** WRITTEN TASK **
Starting at the first line of the data below, write out each line exactly until you reach the line containing "R = math.radians", and include that line too.

** GIVEN DATA **

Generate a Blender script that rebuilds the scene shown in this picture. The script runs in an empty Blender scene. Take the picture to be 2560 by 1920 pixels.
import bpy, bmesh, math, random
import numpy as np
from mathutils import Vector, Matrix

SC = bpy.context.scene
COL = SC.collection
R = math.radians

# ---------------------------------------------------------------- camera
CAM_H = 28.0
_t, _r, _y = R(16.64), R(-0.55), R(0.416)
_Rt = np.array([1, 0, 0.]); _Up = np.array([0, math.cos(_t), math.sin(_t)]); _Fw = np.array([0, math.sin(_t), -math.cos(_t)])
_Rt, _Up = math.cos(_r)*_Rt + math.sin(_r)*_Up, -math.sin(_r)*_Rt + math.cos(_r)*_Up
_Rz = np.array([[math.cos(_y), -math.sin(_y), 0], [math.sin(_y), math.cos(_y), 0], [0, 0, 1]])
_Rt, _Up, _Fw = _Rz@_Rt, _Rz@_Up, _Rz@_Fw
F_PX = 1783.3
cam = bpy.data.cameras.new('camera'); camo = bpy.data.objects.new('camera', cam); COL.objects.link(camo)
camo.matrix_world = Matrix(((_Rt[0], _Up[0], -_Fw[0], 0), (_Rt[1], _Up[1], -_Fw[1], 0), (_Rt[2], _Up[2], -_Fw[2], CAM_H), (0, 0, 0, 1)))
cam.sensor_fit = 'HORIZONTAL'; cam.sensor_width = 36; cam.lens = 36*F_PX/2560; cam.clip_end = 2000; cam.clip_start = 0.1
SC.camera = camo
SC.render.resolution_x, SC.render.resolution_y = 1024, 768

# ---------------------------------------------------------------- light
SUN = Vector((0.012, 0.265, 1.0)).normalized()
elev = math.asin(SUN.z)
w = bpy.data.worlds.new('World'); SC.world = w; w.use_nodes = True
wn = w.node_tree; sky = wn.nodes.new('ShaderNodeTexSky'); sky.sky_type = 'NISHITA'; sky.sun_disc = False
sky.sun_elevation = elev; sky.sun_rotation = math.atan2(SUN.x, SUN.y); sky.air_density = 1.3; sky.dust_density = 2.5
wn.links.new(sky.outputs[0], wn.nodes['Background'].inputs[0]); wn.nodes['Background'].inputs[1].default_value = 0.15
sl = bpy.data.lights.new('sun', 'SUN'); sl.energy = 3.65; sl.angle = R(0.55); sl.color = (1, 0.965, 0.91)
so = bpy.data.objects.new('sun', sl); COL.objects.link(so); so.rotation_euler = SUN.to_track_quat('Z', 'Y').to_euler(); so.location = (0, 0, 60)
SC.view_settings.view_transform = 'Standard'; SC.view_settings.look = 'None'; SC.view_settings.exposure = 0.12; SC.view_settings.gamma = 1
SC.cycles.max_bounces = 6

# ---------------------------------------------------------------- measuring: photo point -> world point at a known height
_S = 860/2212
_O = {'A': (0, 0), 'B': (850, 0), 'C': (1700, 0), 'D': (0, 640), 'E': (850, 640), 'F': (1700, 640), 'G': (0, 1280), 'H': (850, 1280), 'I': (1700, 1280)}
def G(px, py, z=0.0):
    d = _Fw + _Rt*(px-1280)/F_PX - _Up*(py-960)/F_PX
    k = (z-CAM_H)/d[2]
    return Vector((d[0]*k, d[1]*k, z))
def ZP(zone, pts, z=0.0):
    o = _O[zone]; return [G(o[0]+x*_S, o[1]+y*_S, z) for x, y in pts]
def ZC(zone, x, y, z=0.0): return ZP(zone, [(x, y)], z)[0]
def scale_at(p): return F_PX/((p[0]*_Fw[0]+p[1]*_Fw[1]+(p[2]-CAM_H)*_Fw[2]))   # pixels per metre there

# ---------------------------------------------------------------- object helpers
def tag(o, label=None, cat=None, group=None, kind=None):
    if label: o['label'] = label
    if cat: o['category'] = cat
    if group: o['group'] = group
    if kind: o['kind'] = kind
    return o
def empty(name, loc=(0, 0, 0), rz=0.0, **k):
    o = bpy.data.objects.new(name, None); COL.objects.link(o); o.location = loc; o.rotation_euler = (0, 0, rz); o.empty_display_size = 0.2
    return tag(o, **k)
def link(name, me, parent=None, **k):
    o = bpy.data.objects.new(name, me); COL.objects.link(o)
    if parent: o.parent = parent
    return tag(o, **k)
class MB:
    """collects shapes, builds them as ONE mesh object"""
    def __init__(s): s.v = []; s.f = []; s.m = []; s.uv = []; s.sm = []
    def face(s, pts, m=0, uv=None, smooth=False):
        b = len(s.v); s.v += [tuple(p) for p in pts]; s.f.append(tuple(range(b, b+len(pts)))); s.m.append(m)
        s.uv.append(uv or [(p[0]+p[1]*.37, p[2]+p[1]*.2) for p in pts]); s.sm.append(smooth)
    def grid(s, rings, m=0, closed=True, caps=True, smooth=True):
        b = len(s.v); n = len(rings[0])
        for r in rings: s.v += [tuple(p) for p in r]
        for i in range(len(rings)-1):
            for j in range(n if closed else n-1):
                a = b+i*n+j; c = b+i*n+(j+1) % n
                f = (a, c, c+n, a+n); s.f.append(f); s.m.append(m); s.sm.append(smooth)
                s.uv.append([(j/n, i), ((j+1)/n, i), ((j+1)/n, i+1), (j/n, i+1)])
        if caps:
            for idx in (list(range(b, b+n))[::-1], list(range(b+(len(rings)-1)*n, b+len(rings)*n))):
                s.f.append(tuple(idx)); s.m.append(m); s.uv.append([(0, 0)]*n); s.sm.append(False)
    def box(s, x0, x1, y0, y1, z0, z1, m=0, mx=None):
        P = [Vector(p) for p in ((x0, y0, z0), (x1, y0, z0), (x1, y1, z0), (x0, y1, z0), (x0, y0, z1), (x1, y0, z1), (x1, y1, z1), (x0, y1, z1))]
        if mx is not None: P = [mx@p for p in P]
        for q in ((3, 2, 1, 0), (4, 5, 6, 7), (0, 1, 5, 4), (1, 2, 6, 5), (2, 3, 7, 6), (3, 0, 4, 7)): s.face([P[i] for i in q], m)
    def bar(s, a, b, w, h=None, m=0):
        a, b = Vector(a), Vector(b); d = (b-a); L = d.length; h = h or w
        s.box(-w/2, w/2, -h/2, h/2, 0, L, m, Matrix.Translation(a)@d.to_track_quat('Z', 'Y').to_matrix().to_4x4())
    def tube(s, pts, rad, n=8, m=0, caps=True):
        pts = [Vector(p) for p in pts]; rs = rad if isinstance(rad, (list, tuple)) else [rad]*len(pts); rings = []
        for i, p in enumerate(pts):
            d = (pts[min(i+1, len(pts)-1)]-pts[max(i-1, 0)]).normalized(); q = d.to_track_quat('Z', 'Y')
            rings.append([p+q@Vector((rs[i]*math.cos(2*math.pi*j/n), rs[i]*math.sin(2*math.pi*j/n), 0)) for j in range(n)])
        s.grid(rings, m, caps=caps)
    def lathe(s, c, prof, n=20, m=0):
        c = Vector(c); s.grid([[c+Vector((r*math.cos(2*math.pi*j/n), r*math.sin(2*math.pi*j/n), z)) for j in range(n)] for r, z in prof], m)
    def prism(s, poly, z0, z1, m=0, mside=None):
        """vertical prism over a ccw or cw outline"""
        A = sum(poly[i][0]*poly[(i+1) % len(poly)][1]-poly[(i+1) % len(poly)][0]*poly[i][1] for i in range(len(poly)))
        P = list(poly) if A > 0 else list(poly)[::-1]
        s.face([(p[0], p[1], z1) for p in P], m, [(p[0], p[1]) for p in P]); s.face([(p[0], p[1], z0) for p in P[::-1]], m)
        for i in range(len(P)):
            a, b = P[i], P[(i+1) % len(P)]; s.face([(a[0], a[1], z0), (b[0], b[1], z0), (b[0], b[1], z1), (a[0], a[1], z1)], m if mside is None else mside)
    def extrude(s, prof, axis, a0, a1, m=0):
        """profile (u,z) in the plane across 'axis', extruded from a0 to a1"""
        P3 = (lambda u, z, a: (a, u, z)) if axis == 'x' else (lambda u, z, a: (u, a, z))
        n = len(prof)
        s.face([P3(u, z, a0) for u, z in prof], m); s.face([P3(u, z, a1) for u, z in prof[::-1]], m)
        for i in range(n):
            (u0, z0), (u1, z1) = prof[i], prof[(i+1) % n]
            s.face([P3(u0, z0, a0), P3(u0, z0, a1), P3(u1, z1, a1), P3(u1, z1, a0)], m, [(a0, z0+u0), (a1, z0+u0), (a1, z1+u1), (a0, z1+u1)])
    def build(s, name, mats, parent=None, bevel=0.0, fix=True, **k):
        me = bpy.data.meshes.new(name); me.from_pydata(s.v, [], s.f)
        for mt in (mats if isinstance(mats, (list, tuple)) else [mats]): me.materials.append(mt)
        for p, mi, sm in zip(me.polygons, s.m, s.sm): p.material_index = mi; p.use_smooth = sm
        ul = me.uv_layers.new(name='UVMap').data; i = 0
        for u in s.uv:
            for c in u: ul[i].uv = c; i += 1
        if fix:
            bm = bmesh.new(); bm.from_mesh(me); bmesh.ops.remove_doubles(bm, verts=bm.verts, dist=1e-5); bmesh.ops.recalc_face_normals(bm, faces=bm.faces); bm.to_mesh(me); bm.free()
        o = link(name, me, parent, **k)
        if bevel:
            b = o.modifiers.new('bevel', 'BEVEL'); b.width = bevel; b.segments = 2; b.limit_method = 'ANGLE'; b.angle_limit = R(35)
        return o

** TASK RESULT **
Generate a Blender script that rebuilds the scene shown in this picture. The script runs in an empty Blender scene. Take the picture to be 2560 by 1920 pixels.
import bpy, bmesh, math, random
import numpy as np
from mathutils import Vector, Matrix

SC = bpy.context.scene
COL = SC.collection
R = math.radians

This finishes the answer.